EFF Asks For The Right To Access Software
Written by Alex Armstrong   
Friday, 07 November 2014

The DMCA law is designed to act against copyright infringement, but it is having some unexpected side effects. Now the EFF wants exceptions to allow people to fix their cars and keep abandoned games running. This request might have unexpected consequences of its own.

Section 1201 of the DMCA (Digital Millennium Copyright Act) prohibits unlocking "access controls", also known as digital rights management (DRM), on software and this is having problems for car owners and digital historians alike. 

 

Software in cars is often subject to DRM and this allows car companies to stop end users and independent repair shops from doing repairs. Even if the technology to unlock the DRM exists, doing so is illegal. 

As EFF Intellectual Property Director Corynne McSherry puts it:

"The DMCA was supposed to help protect against copyright infringement, but it's been abused to interfere with all kinds of lawful activities that have nothing to do with infringement.

Software is in all kinds of devices, from cars to coffee-makers to alarm clocks. If that software is locked down by DRM, it's likely that you can't tinker, repair, and re-use those objects without incurring legal risk."

This isn't the first time that it has been noted that our ability to repair devices is at risk. Companies go to a lot of trouble - think of Apple's special security screws that stop you opening a device - to lock down their hardware and the fact that software DRM is protected by law make devices such as dongles much more effective.

The EFF has filed a number of requests for exemption with the US Copyright Office, including one to allow people to repair their devices and one concerned with old computer games. 

Many games are protected by authentication servers intended to stop pirated copies from working.
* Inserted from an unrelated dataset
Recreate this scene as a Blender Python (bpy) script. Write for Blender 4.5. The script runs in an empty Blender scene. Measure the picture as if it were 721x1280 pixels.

The problem is that when the company decides to switch off the authentication servers then even games that were bought and paid for stop working. Reverse engineering the authentication protocol is against the law because it is a circumvention of a DRM mechanism. As well as stopping legitimate users from playing the games they own, this also stops archivists, historians and researchers from studying and preserving the past. 

It seems like a reasonable request for exemption but notice that it might well apply to other software as well as games. For example, Windows XP makes use of an authentication server, which at the moment is still running. Should Microsoft close it down then the same arguments apply.

The final surprise for those of us innocent of the workings of the DMCA is that it is only possible to ask for exemptions every three years. 

"Technologists and artists should not have to get permission from Washington before they create, learn, and innovate, especially when the window to seek permission only comes once every three years," 

This year the EFF is seeking six exemptions in four separate categories:

  • security research, as well as repairs and modifications, for cars

  • ripping of video from DVDs or BluRay disks, as well as online streaming services, for remixes

  • jailbreaking of phones and tables

  • reconfiguration of video games that are no longer supported by their publisher

These sound like reasonable requests that would bring some balance to legislation that currently is weighted towards companies rather than to legitimate consumers.